§ DATA LINES
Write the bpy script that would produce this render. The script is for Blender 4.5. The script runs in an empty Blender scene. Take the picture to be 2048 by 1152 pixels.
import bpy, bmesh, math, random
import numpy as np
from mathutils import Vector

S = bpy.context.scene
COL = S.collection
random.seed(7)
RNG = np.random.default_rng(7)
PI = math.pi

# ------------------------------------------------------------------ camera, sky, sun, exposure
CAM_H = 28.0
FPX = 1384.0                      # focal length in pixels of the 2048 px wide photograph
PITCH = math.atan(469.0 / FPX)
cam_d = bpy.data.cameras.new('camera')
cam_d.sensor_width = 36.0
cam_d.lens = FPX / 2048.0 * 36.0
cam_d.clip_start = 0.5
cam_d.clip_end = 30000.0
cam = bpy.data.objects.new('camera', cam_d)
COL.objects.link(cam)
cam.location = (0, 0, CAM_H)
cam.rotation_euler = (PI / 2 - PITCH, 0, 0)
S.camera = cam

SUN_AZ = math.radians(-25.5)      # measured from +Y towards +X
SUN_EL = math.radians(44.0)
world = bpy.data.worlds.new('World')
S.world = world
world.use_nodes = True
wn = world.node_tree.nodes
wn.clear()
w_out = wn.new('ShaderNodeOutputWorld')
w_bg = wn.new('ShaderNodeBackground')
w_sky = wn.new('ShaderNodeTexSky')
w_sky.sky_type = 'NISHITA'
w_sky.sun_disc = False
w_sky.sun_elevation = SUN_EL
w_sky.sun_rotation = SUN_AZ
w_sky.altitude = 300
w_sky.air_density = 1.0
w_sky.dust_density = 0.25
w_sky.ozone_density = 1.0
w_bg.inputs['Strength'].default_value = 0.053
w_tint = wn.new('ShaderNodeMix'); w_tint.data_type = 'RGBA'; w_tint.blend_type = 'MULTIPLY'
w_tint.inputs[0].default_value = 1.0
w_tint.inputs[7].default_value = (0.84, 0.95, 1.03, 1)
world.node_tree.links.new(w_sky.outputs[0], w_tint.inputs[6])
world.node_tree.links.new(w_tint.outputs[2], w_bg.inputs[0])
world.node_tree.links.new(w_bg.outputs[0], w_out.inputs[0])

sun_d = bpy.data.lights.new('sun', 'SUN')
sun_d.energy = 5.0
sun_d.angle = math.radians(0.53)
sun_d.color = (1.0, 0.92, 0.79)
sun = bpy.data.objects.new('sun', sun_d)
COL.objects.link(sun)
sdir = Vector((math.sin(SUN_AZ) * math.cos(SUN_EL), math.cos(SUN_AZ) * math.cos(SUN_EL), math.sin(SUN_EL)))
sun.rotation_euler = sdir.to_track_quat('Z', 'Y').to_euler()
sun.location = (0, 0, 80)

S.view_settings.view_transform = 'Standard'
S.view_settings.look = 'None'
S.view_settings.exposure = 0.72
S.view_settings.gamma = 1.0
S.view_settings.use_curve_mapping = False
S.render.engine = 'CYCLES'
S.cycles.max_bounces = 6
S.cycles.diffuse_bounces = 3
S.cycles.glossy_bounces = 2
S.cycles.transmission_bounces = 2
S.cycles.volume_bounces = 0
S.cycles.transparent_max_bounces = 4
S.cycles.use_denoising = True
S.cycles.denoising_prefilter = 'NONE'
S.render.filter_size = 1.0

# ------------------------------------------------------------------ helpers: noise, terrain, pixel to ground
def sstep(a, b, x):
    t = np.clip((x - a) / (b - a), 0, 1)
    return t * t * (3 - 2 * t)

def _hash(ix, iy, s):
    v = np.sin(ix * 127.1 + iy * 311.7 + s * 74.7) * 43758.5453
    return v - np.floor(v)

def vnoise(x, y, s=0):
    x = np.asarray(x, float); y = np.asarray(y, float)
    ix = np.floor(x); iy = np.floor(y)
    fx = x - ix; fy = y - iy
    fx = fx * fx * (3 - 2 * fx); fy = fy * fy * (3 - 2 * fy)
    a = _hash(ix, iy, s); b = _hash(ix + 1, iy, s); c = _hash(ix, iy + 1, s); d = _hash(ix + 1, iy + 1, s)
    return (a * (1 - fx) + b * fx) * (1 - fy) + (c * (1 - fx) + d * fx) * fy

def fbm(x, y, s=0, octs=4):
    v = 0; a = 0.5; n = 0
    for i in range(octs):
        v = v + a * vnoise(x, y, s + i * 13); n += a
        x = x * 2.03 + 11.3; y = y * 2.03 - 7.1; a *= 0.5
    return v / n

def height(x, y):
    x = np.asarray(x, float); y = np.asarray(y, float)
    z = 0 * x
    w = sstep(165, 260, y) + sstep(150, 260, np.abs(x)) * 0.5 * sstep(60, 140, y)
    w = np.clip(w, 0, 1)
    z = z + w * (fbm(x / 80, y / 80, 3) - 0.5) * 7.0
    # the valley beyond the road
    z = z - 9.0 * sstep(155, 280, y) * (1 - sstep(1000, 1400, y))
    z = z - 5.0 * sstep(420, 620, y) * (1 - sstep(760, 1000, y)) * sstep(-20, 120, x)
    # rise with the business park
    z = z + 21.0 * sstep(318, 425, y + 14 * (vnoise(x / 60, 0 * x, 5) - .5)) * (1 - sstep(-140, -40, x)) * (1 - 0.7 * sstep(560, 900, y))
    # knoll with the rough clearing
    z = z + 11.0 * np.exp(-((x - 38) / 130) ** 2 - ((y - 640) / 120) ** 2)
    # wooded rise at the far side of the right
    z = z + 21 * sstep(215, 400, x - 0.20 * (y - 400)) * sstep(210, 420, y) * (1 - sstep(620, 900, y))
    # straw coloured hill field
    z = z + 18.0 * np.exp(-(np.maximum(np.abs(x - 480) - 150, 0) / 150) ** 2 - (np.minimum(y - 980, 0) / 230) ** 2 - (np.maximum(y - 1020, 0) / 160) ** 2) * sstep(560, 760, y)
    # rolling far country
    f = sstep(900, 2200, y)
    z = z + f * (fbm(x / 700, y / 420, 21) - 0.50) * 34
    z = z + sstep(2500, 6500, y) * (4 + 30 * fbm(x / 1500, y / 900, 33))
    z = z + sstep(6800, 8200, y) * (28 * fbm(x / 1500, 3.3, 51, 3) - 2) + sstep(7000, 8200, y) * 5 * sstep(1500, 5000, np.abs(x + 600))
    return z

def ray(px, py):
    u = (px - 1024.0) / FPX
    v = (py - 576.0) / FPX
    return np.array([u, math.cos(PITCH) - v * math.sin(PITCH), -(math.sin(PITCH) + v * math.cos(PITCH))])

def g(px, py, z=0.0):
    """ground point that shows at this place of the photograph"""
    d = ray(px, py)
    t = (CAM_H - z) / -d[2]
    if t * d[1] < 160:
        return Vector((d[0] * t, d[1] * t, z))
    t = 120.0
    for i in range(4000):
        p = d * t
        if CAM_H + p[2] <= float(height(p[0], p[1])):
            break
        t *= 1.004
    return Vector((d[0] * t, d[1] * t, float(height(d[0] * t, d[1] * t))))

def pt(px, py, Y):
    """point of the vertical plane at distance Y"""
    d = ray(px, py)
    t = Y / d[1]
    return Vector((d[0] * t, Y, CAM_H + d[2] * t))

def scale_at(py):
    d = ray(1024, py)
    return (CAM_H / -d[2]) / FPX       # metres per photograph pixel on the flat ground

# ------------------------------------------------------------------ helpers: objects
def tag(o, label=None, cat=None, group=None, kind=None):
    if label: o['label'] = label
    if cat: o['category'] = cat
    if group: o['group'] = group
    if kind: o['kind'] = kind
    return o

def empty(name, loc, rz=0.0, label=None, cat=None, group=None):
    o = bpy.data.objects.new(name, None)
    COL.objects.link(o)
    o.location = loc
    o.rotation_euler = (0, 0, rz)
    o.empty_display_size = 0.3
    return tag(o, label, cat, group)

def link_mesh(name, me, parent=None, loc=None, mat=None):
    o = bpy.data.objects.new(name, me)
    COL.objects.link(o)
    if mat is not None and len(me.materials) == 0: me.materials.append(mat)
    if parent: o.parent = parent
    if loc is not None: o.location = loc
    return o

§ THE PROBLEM
Please give an exact restatement of only the lines from the beginning of the material above to the line with "S.camera = cam", inclusive.

§ FULL OUTPUT
Write the bpy script that would produce this render. The script is for Blender 4.5. The script runs in an empty Blender scene. Take the picture to be 2048 by 1152 pixels.
import bpy, bmesh, math, random
import numpy as np
from mathutils import Vector

S = bpy.context.scene
COL = S.collection
random.seed(7)
RNG = np.random.default_rng(7)
PI = math.pi

# ------------------------------------------------------------------ camera, sky, sun, exposure
CAM_H = 28.0
FPX = 1384.0                      # focal length in pixels of the 2048 px wide photograph
PITCH = math.atan(469.0 / FPX)
cam_d = bpy.data.cameras.new('camera')
cam_d.sensor_width = 36.0
cam_d.lens = FPX / 2048.0 * 36.0
cam_d.clip_start = 0.5
cam_d.clip_end = 30000.0
cam = bpy.data.objects.new('camera', cam_d)
COL.objects.link(cam)
cam.location = (0, 0, CAM_H)
cam.rotation_euler = (PI / 2 - PITCH, 0, 0)
S.camera = cam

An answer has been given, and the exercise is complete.